Are these kinds of anti-Semitic comments, even if they come from a Jew, really necessary or appropriate?  Does anyone remember comparable disparagement of the Amish in Witness?  Doesn’t Witness show that if done right, a character foil need not be this nasty? Why then the compulsion to include such blatant scorn for observance? Could it be the unconscious fear that if religious observance were too attractive, Jews might return to it?

 

 

Agenda

 

It should be apparent by now that in the movie industry, it is one thing for a very small minority of “extremists” and “nuts” to obey covenant, but Hollywood forbid that the average American Jew return to religion.

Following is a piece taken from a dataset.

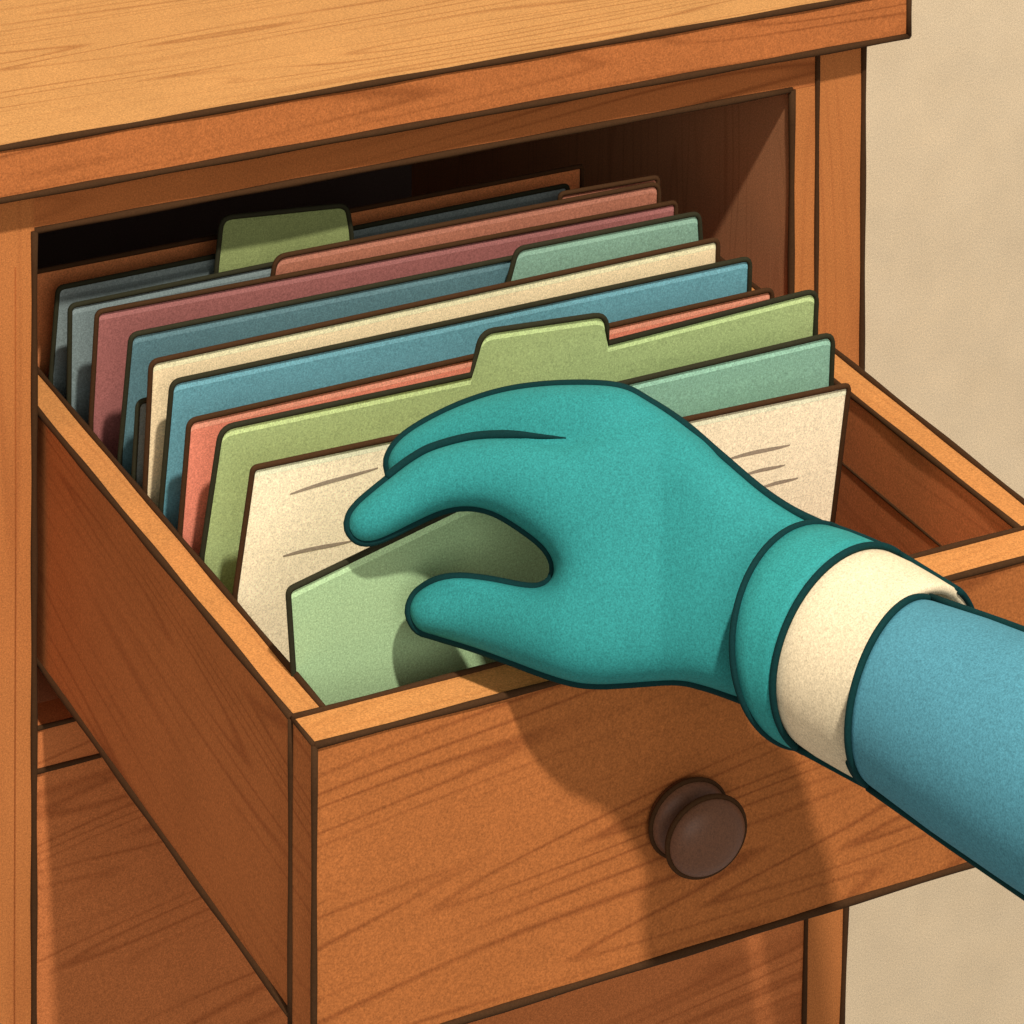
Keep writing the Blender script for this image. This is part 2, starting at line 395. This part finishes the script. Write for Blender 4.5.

Whether they are Gentiles comfortable with the “don’t rock the boat” state of American Jewry, or Jews wishing to preserve their own “right” to do as they please, the Hollywood elite have worked hard to promote the model of the non-observant Jew and helped it rise to prominence.  They use their influence to convince America’s Jews to remain assimilated and powerless, lest Jews challenge society to a higher standard.  The message Hollywood sends to every Jew is, “You can have your latkes and cheeseburgers too.” It is the same message that Anti-Semites have always given: compromise your religion and become like us.  After all, what does it matter if there is an Oscar in the Temple?